▸ **Exercise task**
Would you write out the listing verbatim and skip every picture in it?
###
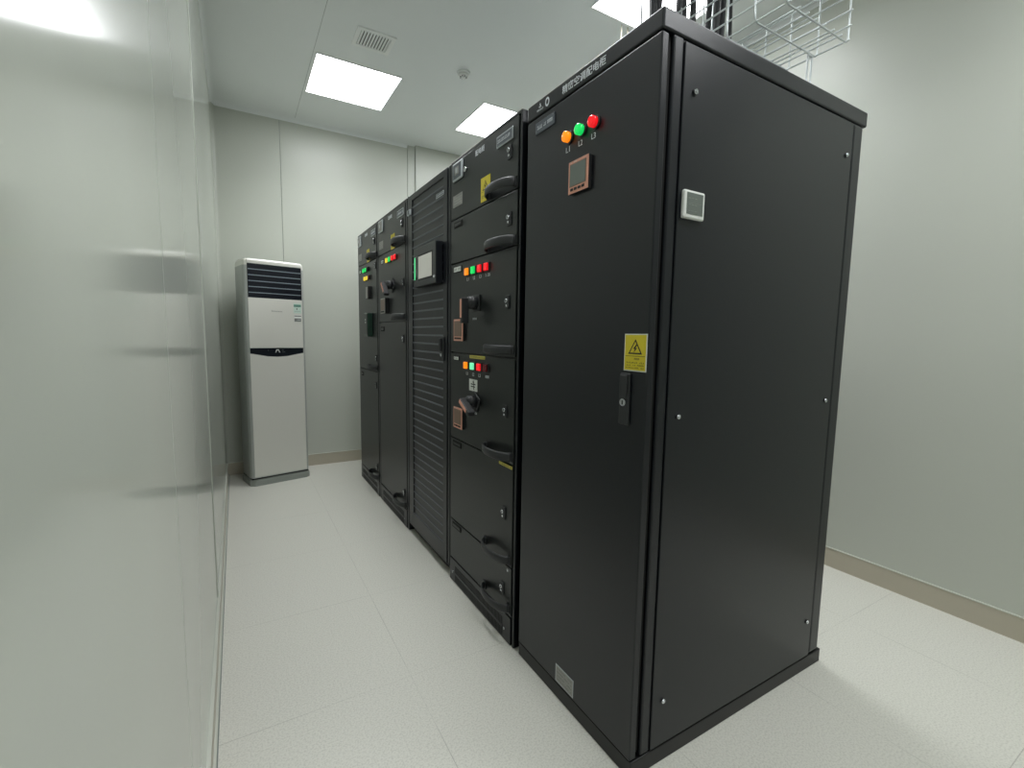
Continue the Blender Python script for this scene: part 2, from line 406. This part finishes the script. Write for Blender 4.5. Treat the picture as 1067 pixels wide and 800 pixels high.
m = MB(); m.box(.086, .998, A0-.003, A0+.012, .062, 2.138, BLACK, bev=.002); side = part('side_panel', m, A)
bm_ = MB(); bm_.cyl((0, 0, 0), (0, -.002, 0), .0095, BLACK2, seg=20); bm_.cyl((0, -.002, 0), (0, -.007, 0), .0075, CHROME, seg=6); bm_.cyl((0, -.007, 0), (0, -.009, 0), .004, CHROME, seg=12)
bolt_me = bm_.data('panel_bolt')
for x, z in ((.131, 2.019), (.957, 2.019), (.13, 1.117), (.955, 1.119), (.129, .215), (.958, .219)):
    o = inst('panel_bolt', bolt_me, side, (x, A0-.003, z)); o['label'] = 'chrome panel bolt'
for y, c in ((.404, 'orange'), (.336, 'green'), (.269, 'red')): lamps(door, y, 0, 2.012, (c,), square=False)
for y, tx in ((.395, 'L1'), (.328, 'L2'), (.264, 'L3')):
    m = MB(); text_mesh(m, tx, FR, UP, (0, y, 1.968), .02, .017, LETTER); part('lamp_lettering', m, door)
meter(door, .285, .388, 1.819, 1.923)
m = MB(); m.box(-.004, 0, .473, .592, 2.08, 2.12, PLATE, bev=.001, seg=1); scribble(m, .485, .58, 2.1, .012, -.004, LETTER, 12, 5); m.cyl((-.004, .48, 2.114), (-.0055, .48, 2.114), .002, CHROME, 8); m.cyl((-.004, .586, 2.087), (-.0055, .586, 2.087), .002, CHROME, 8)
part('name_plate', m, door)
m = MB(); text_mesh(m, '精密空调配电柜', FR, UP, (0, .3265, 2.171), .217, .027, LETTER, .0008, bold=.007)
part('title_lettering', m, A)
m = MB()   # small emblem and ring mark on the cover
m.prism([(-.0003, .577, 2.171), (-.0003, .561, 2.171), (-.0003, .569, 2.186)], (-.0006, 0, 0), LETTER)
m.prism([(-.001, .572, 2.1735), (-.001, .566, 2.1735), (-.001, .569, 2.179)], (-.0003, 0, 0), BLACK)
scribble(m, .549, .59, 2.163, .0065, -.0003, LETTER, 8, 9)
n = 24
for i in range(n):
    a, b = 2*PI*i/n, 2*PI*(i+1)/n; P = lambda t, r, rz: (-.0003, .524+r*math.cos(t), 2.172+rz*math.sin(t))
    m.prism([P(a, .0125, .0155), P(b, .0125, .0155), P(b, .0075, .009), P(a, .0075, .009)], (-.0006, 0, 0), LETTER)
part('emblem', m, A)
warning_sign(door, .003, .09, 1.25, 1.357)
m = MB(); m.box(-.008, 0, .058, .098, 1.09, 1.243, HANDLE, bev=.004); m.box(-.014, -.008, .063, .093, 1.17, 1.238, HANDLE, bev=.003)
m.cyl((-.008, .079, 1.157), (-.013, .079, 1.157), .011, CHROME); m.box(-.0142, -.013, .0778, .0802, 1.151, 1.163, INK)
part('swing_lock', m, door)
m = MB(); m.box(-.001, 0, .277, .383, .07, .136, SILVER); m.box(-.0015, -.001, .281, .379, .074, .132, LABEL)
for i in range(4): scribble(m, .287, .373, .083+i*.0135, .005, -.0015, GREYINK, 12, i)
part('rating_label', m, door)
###
▸ **Task output**
Continue the Blender Python script for this scene: part 2, from line 406. This part finishes the script. Write for Blender 4.5. Treat the picture as 1067 pixels wide and 800 pixels high.
m = MB(); m.box(.086, .998, A0-.003, A0+.012, .062, 2.138, BLACK, bev=.002); side = part('side_panel', m, A)
bm_ = MB(); bm_.cyl((0, 0, 0), (0, -.002, 0), .0095, BLACK2, seg=20); bm_.cyl((0, -.002, 0), (0, -.007, 0), .0075, CHROME, seg=6); bm_.cyl((0, -.007, 0), (0, -.009, 0), .004, CHROME, seg=12)
bolt_me = bm_.data('panel_bolt')
for x, z in ((.131, 2.019), (.957, 2.019), (.13, 1.117), (.955, 1.119), (.129, .215), (.958, .219)):
    o = inst('panel_bolt', bolt_me, side, (x, A0-.003, z)); o['label'] = 'chrome panel bolt'
for y, c in ((.404, 'orange'), (.336, 'green'), (.269, 'red')): lamps(door, y, 0, 2.012, (c,), square=False)
for y, tx in ((.395, 'L1'), (.328, 'L2'), (.264, 'L3')):
    m = MB(); text_mesh(m, tx, FR, UP, (0, y, 1.968), .02, .017, LETTER); part('lamp_lettering', m, door)
meter(door, .285, .388, 1.819, 1.923)
m = MB(); m.box(-.004, 0, .473, .592, 2.08, 2.12, PLATE, bev=.001, seg=1); scribble(m, .485, .58, 2.1, .012, -.004, LETTER, 12, 5); m.cyl((-.004, .48, 2.114), (-.0055, .48, 2.114), .002, CHROME, 8); m.cyl((-.004, .586, 2.087), (-.0055, .586, 2.087), .002, CHROME, 8)
part('name_plate', m, door)
m = MB(); text_mesh(m, '精密空调配电柜', FR, UP, (0, .3265, 2.171), .217, .027, LETTER, .0008, bold=.007)
part('title_lettering', m, A)
m = MB()   # small emblem and ring mark on the cover
m.prism([(-.0003, .577, 2.171), (-.0003, .561, 2.171), (-.0003, .569, 2.186)], (-.0006, 0, 0), LETTER)
m.prism([(-.001, .572, 2.1735), (-.001, .566, 2.1735), (-.001, .569, 2.179)], (-.0003, 0, 0), BLACK)
scribble(m, .549, .59, 2.163, .0065, -.0003, LETTER, 8, 9)
n = 24
for i in range(n):
    a, b = 2*PI*i/n, 2*PI*(i+1)/n; P = lambda t, r, rz: (-.0003, .524+r*math.cos(t), 2.172+rz*math.sin(t))
    m.prism([P(a, .0125, .0155), P(b, .0125, .0155), P(b, .0075, .009), P(a, .0075, .009)], (-.0006, 0, 0), LETTER)
part('emblem', m, A)
warning_sign(door, .003, .09, 1.25, 1.357)
m = MB(); m.box(-.008, 0, .058, .098, 1.09, 1.243, HANDLE, bev=.004); m.box(-.014, -.008, .063, .093, 1.17, 1.238, HANDLE, bev=.003)
m.cyl((-.008, .079, 1.157), (-.013, .079, 1.157), .011, CHROME); m.box(-.0142, -.013, .0778, .0802, 1.151, 1.163, INK)
part('swing_lock', m, door)
m = MB(); m.box(-.001, 0, .277, .383, .07, .136, SILVER); m.box(-.0015, -.001, .281, .379, .074, .132, LABEL)
for i in range(4): scribble(m, .287, .373, .083+i*.0135, .005, -.0015, GREYINK, 12, i)
part('rating_label', m, door)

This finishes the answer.